Skagway rarely disappoints visitors. A seven-block corridor along Broadway features historic false-front shops and restaurants, wooden sidewalks, locals in period costumes and restored buildings, many of which are part of the National Park Service-managed Klondike Gold Rush National Historical Park. Beginning in 1897, Skagway and the nearby ghost town of Dyea was the starting place for more than 40,000 gold-rush stampeders who headed to the Yukon primarily by way of the Chilkoot Trail.

Today Skagway survives almost entirely on tourism, as bus tours and more than 400 cruise ships a year turn this small town into a boomtown again every summer. Up to five ships a day stop here and, on the busiest days, more than 8,000 visitors — 10 times the town’s resident population — march off the ships and turn Broadway Avenue into a modern-day version of the Klondike Gold Rush.

TO DO

Five times a day during the summer, National Park Service rangers lead a free, 45-minute walking tour of the historic district, stopping at historic buildings like the Mascot Saloon Museum, the first cabin built in Skagway and one of the town’s earliest brothels.

For the adventurous, Skagway has an excellent trail system that begins just blocks from the downtown area and allows hikers to trek to alpine lakes, waterfalls, even the graves of Skagway’s most notorious residents, Soapy Smith and Frank Reid. The town also serves as the departure point for one of Alaska’s most popular backpacking adventures: the Chilkoot Trail, a three- to four-day hike along the same route that the stampeders followed on their way to the Klondike Gold Fields in Canada to the north. For more information on the Chilkoot Trail and hiking in Skagway contact the Klondike Gold Rush National Historical Park Visitor Center.
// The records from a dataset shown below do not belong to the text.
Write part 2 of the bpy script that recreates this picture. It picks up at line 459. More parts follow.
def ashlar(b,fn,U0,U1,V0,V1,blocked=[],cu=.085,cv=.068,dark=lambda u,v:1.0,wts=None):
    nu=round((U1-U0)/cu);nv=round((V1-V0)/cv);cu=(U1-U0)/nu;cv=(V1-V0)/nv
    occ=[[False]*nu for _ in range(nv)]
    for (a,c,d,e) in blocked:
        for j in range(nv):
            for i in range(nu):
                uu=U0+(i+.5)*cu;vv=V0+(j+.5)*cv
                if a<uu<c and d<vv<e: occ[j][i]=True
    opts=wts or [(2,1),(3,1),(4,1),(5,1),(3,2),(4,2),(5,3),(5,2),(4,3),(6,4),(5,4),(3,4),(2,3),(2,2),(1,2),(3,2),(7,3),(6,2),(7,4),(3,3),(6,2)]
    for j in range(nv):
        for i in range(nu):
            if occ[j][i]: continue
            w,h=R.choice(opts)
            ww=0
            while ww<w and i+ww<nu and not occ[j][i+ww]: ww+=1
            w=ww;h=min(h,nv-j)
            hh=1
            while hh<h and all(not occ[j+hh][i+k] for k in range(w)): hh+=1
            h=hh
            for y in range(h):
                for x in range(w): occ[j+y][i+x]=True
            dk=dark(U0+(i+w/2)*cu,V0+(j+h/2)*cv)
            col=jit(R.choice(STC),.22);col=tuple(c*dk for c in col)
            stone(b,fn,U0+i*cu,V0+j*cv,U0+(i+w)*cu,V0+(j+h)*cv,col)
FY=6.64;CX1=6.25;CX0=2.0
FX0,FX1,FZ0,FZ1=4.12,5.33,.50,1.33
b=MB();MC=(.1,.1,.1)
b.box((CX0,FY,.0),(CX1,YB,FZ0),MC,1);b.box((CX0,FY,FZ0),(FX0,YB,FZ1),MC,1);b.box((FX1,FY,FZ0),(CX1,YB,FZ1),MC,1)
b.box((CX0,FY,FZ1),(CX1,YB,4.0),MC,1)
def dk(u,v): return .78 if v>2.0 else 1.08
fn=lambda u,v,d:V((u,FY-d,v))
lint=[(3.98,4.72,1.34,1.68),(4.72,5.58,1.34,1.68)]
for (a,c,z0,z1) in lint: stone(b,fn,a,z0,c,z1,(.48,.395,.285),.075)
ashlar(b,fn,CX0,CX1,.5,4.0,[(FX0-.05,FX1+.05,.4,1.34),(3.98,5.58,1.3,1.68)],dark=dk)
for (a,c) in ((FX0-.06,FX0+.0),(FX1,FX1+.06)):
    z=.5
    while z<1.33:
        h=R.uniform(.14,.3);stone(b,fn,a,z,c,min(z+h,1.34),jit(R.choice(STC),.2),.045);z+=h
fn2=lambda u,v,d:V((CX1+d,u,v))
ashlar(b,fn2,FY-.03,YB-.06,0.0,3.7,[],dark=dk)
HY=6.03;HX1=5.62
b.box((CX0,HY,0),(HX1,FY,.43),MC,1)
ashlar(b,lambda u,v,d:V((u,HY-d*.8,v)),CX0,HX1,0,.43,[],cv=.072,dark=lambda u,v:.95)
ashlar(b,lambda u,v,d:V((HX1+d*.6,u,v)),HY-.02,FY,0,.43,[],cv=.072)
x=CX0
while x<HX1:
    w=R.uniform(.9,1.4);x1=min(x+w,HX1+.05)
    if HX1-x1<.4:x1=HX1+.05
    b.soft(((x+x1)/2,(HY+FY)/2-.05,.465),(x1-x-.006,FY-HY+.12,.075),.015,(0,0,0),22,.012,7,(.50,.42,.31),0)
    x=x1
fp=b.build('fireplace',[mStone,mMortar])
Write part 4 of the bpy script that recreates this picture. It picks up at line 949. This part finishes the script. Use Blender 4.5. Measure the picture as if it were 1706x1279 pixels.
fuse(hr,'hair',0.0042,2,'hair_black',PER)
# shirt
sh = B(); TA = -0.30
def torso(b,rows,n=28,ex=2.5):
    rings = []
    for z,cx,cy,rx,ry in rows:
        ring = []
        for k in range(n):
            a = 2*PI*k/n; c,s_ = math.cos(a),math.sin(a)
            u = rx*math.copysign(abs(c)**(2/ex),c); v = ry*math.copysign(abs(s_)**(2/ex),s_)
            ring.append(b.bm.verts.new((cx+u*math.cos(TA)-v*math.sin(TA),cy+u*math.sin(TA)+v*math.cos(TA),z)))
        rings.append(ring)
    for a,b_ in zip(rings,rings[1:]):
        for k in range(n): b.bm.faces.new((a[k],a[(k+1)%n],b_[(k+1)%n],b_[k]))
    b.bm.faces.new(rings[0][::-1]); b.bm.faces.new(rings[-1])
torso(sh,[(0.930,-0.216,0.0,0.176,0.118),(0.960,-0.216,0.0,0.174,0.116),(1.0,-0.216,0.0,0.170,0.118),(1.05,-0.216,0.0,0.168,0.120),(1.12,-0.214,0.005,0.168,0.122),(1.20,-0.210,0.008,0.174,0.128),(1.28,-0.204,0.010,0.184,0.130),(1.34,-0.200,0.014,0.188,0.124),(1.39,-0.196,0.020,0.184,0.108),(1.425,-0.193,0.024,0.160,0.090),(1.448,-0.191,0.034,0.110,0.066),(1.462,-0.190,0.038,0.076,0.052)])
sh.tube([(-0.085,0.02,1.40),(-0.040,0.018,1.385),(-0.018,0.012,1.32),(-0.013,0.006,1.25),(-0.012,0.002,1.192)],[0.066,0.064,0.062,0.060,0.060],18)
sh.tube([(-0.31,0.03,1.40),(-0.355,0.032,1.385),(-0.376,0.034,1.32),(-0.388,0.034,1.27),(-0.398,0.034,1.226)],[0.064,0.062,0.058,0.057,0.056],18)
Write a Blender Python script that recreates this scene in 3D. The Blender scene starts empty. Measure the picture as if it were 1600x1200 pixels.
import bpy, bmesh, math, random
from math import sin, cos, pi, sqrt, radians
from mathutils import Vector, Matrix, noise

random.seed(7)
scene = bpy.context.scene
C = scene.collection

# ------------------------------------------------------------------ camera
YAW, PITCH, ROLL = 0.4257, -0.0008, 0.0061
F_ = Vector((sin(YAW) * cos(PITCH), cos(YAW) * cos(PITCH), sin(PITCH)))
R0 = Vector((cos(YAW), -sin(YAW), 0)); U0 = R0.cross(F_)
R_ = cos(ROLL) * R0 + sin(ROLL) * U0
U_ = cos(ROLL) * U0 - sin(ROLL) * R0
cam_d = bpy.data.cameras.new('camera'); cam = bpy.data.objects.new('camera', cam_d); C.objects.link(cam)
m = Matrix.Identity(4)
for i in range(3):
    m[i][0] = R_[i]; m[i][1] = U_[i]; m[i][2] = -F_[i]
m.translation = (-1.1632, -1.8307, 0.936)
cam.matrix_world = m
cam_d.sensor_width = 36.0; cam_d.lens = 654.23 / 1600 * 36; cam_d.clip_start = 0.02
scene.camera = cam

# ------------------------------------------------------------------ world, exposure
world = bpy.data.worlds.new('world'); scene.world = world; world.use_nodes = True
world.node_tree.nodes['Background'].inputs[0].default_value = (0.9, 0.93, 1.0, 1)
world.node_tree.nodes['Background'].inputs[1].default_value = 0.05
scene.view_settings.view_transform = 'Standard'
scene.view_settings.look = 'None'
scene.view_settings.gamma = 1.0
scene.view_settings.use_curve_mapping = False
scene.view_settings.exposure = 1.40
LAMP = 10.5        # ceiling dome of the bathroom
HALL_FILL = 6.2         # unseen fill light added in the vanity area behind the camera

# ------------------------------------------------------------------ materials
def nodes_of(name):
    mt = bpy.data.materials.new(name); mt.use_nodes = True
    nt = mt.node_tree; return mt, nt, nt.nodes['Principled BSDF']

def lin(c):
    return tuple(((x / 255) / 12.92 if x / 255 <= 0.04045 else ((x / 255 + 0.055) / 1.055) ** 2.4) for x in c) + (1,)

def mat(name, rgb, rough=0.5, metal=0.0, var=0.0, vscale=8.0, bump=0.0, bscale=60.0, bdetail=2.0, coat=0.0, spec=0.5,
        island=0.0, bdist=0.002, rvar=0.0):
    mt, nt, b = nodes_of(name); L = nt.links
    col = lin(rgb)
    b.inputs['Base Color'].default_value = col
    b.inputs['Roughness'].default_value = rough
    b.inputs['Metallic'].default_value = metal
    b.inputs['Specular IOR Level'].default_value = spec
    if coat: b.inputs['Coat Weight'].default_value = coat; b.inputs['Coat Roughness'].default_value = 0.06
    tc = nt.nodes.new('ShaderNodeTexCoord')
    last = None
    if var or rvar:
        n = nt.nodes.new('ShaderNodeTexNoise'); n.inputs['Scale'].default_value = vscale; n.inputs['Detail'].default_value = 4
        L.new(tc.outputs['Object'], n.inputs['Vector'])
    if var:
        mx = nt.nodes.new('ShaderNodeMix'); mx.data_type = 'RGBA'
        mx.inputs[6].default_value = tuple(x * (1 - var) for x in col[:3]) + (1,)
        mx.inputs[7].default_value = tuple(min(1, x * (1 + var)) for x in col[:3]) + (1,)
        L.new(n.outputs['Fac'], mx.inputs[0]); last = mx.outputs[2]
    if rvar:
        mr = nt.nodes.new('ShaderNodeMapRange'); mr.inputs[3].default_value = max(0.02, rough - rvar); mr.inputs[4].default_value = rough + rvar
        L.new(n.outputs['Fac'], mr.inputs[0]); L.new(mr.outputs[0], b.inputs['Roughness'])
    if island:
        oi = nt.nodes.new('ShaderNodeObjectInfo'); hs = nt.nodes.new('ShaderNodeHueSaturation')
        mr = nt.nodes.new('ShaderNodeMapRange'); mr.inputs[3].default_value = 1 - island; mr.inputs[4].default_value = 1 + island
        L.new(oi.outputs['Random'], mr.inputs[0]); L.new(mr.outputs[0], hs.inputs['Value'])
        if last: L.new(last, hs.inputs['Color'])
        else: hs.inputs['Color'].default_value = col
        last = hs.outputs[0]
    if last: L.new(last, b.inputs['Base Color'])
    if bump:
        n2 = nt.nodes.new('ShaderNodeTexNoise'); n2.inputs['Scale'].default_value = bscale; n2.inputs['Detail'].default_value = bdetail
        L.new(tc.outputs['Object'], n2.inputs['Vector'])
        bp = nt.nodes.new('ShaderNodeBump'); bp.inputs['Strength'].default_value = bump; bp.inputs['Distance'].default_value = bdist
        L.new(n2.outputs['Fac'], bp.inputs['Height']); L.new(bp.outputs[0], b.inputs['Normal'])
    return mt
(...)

The historic White Pass & Yukon Route railroad provides tours to the top of the mountain pass north of town. Seated in parlor cars, passengers ride up the most spectacular part of the trip viewing scenery such as Glacier Gorge, Dead Horse Gulch and Bridal Veil Falls. At the top they see the White Pass at 2,885 feet, which is also the international boundary between the United States and Canada.